SET EXERCISE. Output each line exactly as it appears, skipping any embedded picture.
--- PROVIDED DATA ---
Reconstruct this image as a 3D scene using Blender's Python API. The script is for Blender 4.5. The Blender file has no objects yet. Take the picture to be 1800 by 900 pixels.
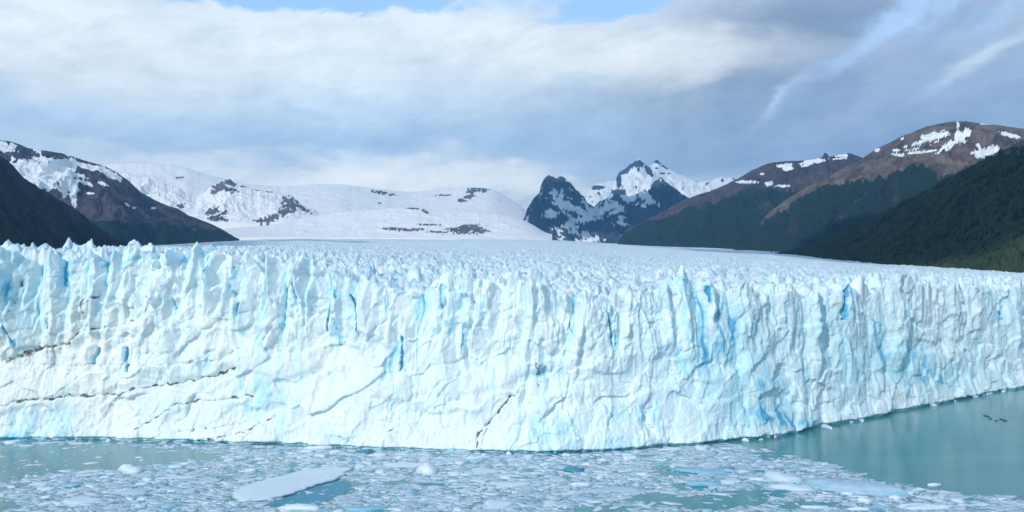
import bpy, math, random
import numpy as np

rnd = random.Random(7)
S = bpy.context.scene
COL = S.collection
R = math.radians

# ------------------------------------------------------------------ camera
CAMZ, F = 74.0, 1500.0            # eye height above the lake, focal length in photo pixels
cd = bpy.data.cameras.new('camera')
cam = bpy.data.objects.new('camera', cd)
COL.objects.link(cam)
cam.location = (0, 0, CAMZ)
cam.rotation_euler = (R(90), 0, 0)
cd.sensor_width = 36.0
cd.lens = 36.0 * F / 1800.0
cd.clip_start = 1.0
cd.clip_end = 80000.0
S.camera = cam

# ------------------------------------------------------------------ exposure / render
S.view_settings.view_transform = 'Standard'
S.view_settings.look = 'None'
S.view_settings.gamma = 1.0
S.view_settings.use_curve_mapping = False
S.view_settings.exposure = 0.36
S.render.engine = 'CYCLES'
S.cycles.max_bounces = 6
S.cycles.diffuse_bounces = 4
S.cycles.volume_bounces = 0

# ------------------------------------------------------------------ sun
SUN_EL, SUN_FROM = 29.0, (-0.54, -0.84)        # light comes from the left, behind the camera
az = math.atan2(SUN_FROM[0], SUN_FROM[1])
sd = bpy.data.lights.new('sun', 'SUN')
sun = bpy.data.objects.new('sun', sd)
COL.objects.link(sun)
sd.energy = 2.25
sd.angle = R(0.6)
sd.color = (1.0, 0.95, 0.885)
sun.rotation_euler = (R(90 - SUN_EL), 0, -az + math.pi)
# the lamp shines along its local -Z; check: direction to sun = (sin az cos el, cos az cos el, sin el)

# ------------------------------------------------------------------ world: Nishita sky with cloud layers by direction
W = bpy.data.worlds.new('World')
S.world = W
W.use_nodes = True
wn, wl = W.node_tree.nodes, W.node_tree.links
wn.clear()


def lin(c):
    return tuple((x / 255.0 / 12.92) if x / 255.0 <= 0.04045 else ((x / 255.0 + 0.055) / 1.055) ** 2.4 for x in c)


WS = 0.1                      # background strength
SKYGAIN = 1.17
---
REPLY.
Reconstruct this image as a 3D scene using Blender's Python API. The script is for Blender 4.5. The Blender file has no objects yet. Take the picture to be 1800 by 900 pixels.
import bpy, math, random
import numpy as np

rnd = random.Random(7)
S = bpy.context.scene
COL = S.collection
R = math.radians

# ------------------------------------------------------------------ camera
CAMZ, F = 74.0, 1500.0            # eye height above the lake, focal length in photo pixels
cd = bpy.data.cameras.new('camera')
cam = bpy.data.objects.new('camera', cd)
COL.objects.link(cam)
cam.location = (0, 0, CAMZ)
cam.rotation_euler = (R(90), 0, 0)
cd.sensor_width = 36.0
cd.lens = 36.0 * F / 1800.0
cd.clip_start = 1.0
cd.clip_end = 80000.0
S.camera = cam

# ------------------------------------------------------------------ exposure / render
S.view_settings.view_transform = 'Standard'
S.view_settings.look = 'None'
S.view_settings.gamma = 1.0
S.view_settings.use_curve_mapping = False
S.view_settings.exposure = 0.36
S.render.engine = 'CYCLES'
S.cycles.max_bounces = 6
S.cycles.diffuse_bounces = 4
S.cycles.volume_bounces = 0

# ------------------------------------------------------------------ sun
SUN_EL, SUN_FROM = 29.0, (-0.54, -0.84)        # light comes from the left, behind the camera
az = math.atan2(SUN_FROM[0], SUN_FROM[1])
sd = bpy.data.lights.new('sun', 'SUN')
sun = bpy.data.objects.new('sun', sd)
COL.objects.link(sun)
sd.energy = 2.25
sd.angle = R(0.6)
sd.color = (1.0, 0.95, 0.885)
sun.rotation_euler = (R(90 - SUN_EL), 0, -az + math.pi)
# the lamp shines along its local -Z; check: direction to sun = (sin az cos el, cos az cos el, sin el)

# ------------------------------------------------------------------ world: Nishita sky with cloud layers by direction
W = bpy.data.worlds.new('World')
S.world = W
W.use_nodes = True
wn, wl = W.node_tree.nodes, W.node_tree.links
wn.clear()


def lin(c):
    return tuple((x / 255.0 / 12.92) if x / 255.0 <= 0.04045 else ((x / 255.0 + 0.055) / 1.055) ** 2.4 for x in c)


WS = 0.1                      # background strength
SKYGAIN = 1.17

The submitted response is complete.